To me, it's proof that I am on the right career track, and in the wrong job.
dawnwolf on Jan. 8, 2007 4:40 PM — Ah
But when you are running a convention, you make commitments to people. Those are obligations - but they're obligations you're taking on out of your desire to run the convention.
I also get what you mean about corporate job descriptions and that hiring process. But then, that's why I held out for the non-profit, or for-profit-but-for-a-cause, type of work. I also suffered long and hard before I found my fit. Because I don't give a goodly damn about the corporate machine, either - of course, I'm mostly a Socialist, so my attitude is a rather predictable outcome of that philosophy.
overthesun on Jan. 8, 2007 12:08 AM — Glaah
I have been there. . . In fact, every time I have job hunted in metro Detroit, I have gotten there.
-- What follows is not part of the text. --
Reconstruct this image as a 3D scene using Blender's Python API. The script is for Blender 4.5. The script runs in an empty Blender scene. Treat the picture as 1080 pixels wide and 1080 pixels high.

In Vermont it was different. Big companies were rare. Most job postings were from small companies. And the jobs they outlined were fit for a human. The best rule of thumb I can find is: Did you deal with H.R. for the first interview? Iffy at best. For the second interview? Run.
If your interviews were conducted by someone in the department, or even better, your expected supervisor. . . Then you might be in a good position. And, amusingly, you can read through the classifieds, and pick those out. They are the ones that don't look razor-line professional. Means the boss wrote it, perhaps it was approved by someone, and it was posted.
So, yeah. You are right. See if you can skip the "professional" job listings. Get a job with a human. You will like the interviews better, the people better, and the work better.
Hopefully.
palindromeg33k on Jan. 8, 2007 8:37 PM
Matt, this post is the most eloquently phrased expression of something i've been saying for years that i've ever read. Working for just such an employer as those you spoke of, i can tell you with certainly that Speedway Superamerica LLC genuinely expects its employees to care about the welfare and profitability of the company, and they very frequently allow this expectation to warp the way they treat people in negative ways. I have many boring and exhaustive opinions on this subject, but no one wants to hear them, so i will desist at that.
eternalmaiden on Jan. 10, 2007 7:43 PM
I share most of your opinions, but very little of the venom. I hate begging for work that I know I'll hate in six months.